Art Handlers and Auctioneers Involved in Shocking Drouot Scam Get Jail Time

The French auction house fired the art handlers in 2010 and became a civil plaintiff in the trial.

The Drouot auction house in Paris. Courtesy Drouot.

Sentences have been handed out to 38 ex-workers from the Drouot auction house in Paris after a scam involving the theft of high priced art, jewels, and antiques from wealthy estates was exposed, shocking the French art world.

Yesterday, a Paris court gave 35 ex-art handlers sentences of up to three years with an 18-month suspended sentence and fines of €60,000 ($67,000), and three ex-auctioneers were given suspended sentences of up to 18 months and fined €25,000 ($140,486), AFP reports.

The scam was based around the selling of un-inventoried items from the estates of wealthy people whose past items were sent to Drouot for auction. An inquiry was launched in 2009, following an anonymous tip that a member of the art handlers union, l’Union des commissionnaires de l’Hôtel des Ventes (UCHV), was in possession of a stolen painting by Realist master Gustave Courbet, leading authorities to investigate both the auction house and the union.
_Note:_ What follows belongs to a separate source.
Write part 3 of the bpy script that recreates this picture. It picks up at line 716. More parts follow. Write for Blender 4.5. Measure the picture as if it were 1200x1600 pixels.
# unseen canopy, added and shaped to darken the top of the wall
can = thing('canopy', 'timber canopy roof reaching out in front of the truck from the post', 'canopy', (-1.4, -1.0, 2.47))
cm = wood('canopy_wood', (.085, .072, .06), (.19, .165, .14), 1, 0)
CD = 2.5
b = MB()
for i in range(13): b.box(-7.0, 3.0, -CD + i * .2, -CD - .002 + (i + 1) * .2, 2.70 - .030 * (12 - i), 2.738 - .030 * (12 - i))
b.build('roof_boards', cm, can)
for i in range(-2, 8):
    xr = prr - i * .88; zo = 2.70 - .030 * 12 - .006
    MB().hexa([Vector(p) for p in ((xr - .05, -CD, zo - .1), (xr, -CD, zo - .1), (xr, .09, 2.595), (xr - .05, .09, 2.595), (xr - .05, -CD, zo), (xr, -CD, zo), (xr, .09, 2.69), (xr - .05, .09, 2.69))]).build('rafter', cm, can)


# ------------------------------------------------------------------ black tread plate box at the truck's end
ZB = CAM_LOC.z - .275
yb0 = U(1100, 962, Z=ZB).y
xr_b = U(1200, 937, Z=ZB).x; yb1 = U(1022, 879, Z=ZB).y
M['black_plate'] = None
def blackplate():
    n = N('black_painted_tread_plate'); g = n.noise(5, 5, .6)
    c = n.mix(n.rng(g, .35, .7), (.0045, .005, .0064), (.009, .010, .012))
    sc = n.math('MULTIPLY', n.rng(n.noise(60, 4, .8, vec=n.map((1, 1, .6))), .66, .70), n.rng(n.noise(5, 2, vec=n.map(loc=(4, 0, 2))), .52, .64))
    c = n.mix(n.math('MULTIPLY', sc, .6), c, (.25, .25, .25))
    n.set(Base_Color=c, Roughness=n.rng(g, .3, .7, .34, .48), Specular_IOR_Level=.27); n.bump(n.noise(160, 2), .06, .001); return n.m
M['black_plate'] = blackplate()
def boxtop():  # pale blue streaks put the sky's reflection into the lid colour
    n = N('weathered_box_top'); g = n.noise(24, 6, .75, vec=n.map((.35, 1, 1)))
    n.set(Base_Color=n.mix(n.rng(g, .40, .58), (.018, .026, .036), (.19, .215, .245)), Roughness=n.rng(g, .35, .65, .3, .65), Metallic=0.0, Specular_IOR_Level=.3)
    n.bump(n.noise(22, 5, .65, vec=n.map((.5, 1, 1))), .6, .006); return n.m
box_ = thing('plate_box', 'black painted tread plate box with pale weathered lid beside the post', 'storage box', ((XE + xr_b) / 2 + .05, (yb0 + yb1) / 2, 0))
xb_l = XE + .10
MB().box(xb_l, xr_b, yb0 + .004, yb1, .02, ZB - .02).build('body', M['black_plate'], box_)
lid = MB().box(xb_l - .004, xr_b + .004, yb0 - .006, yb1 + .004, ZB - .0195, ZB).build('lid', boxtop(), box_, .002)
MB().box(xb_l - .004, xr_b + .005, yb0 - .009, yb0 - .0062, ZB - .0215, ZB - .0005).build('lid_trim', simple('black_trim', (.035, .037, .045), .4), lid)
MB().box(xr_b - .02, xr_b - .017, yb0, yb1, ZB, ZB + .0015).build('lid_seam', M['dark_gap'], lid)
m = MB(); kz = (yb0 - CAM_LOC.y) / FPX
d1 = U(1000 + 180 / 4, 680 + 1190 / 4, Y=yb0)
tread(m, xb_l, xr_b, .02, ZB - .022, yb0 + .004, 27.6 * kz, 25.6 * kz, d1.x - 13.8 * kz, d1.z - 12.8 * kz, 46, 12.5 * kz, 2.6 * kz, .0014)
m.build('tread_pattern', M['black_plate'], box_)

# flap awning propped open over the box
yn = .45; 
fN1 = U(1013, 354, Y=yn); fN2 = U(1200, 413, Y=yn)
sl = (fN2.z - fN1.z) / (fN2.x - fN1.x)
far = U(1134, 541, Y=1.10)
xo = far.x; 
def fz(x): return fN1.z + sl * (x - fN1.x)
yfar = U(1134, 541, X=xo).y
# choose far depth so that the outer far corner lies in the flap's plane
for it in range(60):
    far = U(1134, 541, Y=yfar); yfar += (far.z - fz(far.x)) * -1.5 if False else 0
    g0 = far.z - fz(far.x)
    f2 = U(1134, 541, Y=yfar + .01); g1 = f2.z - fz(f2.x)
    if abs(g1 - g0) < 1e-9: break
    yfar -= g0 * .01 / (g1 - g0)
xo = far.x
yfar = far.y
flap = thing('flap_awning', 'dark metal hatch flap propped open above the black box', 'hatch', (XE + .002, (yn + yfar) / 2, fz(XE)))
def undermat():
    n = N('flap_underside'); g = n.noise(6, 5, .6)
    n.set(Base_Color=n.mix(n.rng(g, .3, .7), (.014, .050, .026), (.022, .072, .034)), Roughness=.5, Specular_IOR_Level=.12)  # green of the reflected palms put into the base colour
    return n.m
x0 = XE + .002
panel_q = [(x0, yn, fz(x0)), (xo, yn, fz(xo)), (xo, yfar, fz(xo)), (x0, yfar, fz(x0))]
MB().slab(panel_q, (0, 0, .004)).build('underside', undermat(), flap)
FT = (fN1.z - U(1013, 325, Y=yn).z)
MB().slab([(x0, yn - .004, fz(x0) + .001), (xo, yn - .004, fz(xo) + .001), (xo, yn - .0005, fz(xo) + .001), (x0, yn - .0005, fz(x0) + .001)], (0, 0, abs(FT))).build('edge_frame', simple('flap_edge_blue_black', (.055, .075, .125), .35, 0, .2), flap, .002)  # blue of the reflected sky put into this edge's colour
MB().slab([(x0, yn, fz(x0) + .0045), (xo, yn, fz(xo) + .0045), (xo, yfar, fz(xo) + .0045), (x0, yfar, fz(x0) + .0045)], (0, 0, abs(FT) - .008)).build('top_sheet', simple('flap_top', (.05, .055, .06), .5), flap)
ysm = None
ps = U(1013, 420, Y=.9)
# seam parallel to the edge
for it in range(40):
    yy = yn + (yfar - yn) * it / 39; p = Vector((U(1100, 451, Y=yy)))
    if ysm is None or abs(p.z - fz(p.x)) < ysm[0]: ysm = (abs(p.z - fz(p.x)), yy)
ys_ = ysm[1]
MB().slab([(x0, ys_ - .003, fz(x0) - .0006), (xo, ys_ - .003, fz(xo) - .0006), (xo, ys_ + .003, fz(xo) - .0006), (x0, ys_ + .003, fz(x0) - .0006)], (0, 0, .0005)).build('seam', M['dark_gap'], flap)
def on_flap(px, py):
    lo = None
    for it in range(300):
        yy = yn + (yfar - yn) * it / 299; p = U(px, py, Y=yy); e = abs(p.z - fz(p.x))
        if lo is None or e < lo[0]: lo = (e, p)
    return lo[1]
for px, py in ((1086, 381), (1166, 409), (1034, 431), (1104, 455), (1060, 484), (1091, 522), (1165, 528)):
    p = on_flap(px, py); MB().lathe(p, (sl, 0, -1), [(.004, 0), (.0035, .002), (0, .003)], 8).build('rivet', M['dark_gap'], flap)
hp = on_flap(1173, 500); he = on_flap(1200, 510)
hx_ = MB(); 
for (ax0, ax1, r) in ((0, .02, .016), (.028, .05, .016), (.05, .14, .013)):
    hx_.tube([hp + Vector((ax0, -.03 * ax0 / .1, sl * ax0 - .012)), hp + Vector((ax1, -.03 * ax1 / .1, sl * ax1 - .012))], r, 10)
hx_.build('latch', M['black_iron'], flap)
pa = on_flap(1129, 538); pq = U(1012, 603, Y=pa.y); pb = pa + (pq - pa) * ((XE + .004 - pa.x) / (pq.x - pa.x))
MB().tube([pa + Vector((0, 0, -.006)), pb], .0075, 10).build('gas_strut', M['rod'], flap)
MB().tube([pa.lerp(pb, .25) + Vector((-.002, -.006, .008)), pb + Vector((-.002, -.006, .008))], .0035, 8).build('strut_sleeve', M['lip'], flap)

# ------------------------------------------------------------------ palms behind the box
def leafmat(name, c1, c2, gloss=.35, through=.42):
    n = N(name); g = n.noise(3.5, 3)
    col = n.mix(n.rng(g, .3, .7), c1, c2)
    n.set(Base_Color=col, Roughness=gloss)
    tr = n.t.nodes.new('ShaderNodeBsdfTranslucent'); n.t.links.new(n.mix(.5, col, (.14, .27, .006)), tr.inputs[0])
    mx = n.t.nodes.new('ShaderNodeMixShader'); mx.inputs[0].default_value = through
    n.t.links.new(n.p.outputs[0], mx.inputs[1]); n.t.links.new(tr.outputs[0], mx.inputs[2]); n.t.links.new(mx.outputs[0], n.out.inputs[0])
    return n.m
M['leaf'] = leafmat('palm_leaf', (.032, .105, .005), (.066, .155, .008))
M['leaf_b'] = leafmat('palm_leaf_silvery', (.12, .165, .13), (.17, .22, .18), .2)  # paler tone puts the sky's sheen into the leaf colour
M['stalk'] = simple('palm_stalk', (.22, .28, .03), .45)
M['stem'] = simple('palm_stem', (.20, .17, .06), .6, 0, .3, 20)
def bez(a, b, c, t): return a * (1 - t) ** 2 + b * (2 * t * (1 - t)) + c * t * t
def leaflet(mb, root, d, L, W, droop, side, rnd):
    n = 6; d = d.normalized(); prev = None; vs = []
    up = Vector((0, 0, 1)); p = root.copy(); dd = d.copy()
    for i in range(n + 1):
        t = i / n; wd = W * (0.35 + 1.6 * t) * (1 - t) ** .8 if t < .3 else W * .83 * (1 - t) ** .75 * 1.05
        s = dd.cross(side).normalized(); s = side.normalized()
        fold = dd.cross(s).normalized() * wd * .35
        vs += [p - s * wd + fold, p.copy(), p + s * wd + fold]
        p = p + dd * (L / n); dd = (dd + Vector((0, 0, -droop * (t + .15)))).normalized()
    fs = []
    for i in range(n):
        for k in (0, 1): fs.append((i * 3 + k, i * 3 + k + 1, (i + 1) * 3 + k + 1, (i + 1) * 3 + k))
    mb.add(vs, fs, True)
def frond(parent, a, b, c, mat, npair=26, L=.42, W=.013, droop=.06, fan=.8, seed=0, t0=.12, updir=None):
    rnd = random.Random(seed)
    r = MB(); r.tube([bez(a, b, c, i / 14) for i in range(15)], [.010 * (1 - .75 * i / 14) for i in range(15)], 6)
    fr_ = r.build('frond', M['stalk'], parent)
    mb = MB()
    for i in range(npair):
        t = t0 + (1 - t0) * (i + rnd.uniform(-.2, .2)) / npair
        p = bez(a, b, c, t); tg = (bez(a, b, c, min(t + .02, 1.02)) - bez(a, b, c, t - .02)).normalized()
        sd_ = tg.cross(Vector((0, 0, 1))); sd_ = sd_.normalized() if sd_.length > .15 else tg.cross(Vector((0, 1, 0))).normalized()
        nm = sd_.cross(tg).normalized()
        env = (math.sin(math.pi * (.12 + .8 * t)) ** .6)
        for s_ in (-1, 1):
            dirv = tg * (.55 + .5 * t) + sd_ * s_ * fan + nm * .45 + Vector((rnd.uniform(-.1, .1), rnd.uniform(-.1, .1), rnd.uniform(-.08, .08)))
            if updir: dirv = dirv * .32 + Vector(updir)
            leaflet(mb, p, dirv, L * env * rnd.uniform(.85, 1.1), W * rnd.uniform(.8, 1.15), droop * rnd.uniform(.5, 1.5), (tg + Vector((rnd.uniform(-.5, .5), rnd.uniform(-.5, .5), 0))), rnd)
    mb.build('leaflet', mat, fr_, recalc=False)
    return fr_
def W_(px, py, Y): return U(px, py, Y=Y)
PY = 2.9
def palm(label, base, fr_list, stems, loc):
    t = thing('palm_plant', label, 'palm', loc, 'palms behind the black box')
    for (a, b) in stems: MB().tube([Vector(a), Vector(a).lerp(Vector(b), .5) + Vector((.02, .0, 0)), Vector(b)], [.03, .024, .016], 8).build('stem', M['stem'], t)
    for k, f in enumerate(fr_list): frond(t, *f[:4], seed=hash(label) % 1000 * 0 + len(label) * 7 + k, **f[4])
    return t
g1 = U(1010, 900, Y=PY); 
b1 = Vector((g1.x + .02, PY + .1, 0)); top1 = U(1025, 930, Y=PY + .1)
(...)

Seven years later, charges were brought against 40 art handlers and auctioneers resulting in these 38 convictions and the dissolution of the UCVH, which was also fined €220,000 ($224,770).

French lawyer Leon Lef Forster, who defend nine Drouot workers at trial. Photo / AFP / THOMAS SAMSON /Getty

French lawyer Leon Lef Forster, who defended nine Drouot workers at trial. Photo AFP/THOMAS SAMSON/Getty.

The sentenced art handlers, part of a group known as “Les Savoyards” and hailing from the Alpine region of Savoie, had monopolized all the transport and handling of items for Drouot. They are also referred to as the “Cols Rouge,” due to a red trim on the collars of their black uniforms.

Membership of the clandestine group was purchased from an outgoing member, and any newcomer would have to commit a theft as initiation. The art handlers in question would steal items when emptying the homes of wealthy people who had died, taking items of value which had not been inventoried.

In one instance, two Art Deco items by Eileen Gray disappeared in July 2006, only to reappear on the auction block at Drouot three months later, where they collectively fetched €1 million ($1,123,850).

When the scam was busted earlier this year, investigators discovered a “mountain” of jewelry, art, and antiques. Items stolen by the Cols Rouge also include Seascape Under Stormy Sky by Courbet, a 2.08 carat diamond, and lithographs by Henri Matisse and Marc Chagall.

There had long been suspicion over the lavish lifestyles of some of the art handlers in question, who in some cases owned luxury cars, and one even purchased a bar in Paris with the profits of his misdeeds.

According to AFP, the estate of French mime artist Marcel Marceau was apparently affected, and his daughters were left with a tax bill of several million euros as a result. Marceau’s daughters were one of many parties who sought damages in the trial. None have been awarded as of yet.

Drouot, founded in 1852, dropped the art handlers in question in 2010 and became a civil plaintiff in the trial.